Впрочем, диск тоже связан с Парижем. Играет Джулиус Кетчен, гениальный американский пианист, умерший от рака здесь, в Париже, весной 1969 года. Ему было сорок два года. В молодости я коллекционировал пианистов. Разумеется, не их тела и души, а записи их концертов. Одно время я собирал Джулиуса Кетчена. Он взлетел на сцену концертного зала Мельбурна в белом смокинге с алым цветком в петлице. Если не ошибаюсь, это была гвоздика. Он любил одаривать слушателей улыбками, а когда садился за рояль, играл со сверхчеловеческим артистизмом. Он играл Первый фортепианный концерт Брамса как никто другой. Словно творил какое-то волшебство, совершенно точно передавал настроение композитора, то самое печальное величие. Совсем как на этой записи. Однажды я увидел документальный фильм о жизни Кетчена — как мальчик из Нью-Джерси, чьи предки приехали в Америку из Северной Европы, перебрался в Париж, который стал его домом, и пошел в ученики к легендарной Наде Буланже. («Буланже» — значит «булочница», а она была преподавательницей фортепиано!) Я увидел в фильме документальные кадры, как Джулиус с женой прогуливаются по Марсову полю, рядом с тем местом, где когда-то жил я, и мое сердце наполнилось теплом. И на этом фоне звучала музыка Брамса. Никто не играл ее лучше Кетчена.
Итак, это был вечер сладкой грусти, чудесных устриц, музыки Брамса и «мюскаде», которого я, пожалуй, выпил слишком много. Я сел за ноутбук и принялся за работу, размышляя, отчего столько великих пианистов умерли такими молодыми: Гленн Гульд, Геза Анда, Дину Липатти — эти имена сразу же пришли мне на ум, а сколько было других… И Джулиус. Вероятно, короткая, но насыщенная жизнь гораздо лучше длинной и пустой.
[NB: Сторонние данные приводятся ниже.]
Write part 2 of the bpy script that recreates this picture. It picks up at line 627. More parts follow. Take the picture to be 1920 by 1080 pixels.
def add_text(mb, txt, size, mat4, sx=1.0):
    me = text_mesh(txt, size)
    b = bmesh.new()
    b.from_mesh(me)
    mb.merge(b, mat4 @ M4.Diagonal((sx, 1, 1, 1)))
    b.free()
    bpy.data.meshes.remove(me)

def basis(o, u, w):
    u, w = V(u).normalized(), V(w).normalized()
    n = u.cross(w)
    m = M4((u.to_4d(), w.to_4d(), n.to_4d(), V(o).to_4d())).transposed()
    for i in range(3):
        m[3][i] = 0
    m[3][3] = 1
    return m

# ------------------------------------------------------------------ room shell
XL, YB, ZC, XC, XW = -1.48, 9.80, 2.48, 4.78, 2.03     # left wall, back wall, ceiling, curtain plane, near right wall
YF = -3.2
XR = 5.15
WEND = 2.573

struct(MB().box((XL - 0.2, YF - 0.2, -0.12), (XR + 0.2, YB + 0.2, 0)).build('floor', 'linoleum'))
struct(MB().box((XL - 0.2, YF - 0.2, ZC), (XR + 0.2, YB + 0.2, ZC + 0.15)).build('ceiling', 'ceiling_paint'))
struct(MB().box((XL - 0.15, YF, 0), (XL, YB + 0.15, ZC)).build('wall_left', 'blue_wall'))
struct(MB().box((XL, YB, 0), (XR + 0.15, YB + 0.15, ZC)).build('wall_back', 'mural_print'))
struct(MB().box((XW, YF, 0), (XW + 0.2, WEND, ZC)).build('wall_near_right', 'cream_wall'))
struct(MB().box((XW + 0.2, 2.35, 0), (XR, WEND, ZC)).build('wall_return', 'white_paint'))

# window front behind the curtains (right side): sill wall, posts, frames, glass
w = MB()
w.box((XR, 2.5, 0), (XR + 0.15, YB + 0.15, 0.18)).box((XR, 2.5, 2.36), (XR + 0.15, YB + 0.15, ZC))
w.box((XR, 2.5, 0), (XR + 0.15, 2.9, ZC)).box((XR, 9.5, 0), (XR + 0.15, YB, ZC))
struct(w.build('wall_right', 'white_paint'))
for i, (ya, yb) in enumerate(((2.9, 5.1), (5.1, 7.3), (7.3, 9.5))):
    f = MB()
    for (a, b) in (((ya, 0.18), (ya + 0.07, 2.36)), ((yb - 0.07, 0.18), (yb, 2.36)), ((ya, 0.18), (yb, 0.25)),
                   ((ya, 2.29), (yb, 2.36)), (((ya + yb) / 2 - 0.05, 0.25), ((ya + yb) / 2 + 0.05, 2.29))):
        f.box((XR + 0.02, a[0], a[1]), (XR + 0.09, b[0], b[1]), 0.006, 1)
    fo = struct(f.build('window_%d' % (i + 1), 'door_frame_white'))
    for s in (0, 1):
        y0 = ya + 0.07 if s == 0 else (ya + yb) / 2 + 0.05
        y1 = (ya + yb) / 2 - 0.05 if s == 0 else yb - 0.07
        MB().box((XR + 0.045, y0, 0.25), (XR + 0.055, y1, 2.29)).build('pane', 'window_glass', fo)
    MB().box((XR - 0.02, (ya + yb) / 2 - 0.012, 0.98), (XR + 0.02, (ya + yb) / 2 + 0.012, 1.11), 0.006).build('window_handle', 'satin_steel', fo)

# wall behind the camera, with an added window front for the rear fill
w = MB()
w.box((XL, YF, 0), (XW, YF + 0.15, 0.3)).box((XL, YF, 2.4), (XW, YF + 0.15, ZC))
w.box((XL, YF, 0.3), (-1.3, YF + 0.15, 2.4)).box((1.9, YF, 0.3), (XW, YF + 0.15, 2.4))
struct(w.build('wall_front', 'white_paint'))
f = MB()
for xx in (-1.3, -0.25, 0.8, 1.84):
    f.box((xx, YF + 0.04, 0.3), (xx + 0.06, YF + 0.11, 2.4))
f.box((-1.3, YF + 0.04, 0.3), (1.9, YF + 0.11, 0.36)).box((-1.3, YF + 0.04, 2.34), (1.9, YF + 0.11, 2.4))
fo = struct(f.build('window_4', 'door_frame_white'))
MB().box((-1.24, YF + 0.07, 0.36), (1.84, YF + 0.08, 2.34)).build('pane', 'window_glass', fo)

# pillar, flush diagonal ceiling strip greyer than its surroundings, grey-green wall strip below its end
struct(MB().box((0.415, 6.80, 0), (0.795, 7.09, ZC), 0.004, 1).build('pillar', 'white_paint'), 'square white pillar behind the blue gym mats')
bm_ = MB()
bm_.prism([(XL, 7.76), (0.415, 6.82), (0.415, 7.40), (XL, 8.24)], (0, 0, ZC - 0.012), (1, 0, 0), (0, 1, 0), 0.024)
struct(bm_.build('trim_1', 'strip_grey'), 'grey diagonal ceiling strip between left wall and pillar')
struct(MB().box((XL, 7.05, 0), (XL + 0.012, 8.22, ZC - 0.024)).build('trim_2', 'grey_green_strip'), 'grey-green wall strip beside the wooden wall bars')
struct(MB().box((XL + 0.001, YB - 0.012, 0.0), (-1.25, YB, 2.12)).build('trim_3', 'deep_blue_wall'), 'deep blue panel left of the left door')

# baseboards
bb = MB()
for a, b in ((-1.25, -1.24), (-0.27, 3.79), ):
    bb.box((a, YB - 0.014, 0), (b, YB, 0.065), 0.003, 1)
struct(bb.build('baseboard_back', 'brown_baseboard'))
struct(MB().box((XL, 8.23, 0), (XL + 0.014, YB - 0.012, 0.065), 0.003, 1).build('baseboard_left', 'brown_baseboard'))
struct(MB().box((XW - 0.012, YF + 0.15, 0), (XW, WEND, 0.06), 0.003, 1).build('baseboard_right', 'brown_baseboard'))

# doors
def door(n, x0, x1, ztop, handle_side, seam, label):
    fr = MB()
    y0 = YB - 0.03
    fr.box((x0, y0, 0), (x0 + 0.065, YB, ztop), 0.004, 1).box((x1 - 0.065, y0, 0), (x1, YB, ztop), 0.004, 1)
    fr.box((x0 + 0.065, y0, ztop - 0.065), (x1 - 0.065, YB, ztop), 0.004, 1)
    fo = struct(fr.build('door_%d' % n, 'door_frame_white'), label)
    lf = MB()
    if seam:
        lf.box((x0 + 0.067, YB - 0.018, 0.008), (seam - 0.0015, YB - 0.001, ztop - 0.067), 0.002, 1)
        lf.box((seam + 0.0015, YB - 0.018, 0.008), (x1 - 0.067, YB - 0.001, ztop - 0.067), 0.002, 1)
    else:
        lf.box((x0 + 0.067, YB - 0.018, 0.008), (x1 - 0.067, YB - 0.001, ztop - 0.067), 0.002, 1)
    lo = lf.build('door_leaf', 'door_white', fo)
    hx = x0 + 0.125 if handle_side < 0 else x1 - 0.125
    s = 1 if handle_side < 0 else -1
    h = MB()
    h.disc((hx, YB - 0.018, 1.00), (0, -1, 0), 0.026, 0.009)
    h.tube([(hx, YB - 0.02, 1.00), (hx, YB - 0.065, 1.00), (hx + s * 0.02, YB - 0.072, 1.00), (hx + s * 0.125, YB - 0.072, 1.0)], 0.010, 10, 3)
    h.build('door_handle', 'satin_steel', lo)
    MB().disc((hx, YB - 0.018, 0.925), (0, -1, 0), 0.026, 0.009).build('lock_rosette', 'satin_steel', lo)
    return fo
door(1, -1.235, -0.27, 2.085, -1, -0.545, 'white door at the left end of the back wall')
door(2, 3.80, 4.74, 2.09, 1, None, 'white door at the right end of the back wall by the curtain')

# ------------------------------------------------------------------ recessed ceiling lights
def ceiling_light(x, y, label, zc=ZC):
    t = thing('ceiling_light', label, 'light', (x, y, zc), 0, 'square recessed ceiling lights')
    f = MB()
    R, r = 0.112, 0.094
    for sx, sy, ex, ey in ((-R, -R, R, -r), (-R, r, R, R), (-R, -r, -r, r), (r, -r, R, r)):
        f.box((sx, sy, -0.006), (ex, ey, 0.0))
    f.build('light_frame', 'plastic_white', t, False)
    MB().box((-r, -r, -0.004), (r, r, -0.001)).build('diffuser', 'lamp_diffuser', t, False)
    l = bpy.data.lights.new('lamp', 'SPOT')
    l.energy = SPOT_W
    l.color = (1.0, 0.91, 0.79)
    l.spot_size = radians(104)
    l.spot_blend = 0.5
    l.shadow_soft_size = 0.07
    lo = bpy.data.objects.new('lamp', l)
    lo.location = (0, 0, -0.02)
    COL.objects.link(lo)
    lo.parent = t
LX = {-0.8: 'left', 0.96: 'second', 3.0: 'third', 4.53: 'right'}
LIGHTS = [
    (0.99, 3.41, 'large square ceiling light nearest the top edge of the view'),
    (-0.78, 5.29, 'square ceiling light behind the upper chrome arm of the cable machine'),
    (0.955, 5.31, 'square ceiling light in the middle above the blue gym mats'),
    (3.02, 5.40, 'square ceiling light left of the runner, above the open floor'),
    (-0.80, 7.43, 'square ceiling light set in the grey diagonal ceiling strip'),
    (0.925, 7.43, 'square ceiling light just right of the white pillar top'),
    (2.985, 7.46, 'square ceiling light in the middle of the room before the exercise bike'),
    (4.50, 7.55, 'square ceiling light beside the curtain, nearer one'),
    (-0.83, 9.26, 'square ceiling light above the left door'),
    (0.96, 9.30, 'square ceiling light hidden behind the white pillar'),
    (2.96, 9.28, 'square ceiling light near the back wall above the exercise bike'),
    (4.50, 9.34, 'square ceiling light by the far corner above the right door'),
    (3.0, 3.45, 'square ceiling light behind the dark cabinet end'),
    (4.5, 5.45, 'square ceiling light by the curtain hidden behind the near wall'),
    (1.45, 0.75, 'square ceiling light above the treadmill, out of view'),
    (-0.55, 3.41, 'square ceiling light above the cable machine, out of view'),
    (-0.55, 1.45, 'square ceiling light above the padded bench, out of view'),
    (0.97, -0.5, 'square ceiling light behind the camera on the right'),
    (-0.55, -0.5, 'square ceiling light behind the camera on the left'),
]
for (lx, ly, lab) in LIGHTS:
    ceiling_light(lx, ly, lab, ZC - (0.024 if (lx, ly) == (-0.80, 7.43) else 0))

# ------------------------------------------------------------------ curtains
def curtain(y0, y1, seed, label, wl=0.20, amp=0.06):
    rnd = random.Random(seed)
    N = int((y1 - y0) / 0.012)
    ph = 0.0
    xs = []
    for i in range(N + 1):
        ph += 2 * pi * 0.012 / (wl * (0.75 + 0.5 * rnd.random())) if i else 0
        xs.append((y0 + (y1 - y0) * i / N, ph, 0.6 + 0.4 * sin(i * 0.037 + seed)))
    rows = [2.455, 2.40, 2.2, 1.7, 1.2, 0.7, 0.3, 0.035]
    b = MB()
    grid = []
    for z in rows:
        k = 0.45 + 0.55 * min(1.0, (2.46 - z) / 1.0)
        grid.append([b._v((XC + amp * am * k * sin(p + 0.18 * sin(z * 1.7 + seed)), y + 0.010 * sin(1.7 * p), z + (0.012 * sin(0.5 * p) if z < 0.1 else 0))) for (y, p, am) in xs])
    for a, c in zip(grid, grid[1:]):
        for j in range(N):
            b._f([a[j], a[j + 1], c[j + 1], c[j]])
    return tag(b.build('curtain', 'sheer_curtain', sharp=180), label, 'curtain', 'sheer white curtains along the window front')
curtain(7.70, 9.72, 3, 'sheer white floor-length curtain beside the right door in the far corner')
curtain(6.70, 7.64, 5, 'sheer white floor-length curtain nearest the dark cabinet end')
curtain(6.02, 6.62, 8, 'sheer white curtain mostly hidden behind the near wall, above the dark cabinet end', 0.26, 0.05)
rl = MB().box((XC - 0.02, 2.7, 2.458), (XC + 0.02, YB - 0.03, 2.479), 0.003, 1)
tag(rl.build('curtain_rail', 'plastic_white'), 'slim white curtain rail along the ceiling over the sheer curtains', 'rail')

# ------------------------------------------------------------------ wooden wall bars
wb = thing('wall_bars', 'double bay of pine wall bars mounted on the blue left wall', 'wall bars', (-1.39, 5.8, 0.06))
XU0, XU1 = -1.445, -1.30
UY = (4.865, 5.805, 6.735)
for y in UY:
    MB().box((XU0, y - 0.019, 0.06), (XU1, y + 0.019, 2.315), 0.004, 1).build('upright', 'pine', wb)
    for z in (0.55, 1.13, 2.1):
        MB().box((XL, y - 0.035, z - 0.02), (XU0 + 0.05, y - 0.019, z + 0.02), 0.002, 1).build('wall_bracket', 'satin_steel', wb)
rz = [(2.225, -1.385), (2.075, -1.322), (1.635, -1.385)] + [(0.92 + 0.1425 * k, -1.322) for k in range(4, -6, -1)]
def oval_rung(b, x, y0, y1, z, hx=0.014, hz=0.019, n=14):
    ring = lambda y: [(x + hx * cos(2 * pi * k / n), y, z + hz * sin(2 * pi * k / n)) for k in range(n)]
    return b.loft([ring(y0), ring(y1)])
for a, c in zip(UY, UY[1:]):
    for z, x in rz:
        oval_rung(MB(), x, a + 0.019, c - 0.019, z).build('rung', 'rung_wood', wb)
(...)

Все эти пианисты, выступавшие сольно, должны были достигать невероятного уровня сосредоточенности и концентрации — иначе они бы просто не добились подобного успеха. Они не могли позволить себе расслабиться. Может быть, в этом и кроется весь секрет? Возможно, за несколько лет они выкладывались так, как большая часть нас не выкладывается за всю жизнь? Быть может, они просто сгорели, работая на износ? Или же такие люди осознают краткость своей жизни и чувствуют приближение скорой смерти? Я перечитал, что написал. Может быть, мне не стоило столько пить? Я продолжил рассуждать дальше. Не знают ли пианисты, обожающие Баха и поздние сонаты Бетховена, о смерти кое-что такое, что недоступно нам, и поэтому желают, чтобы она пришла?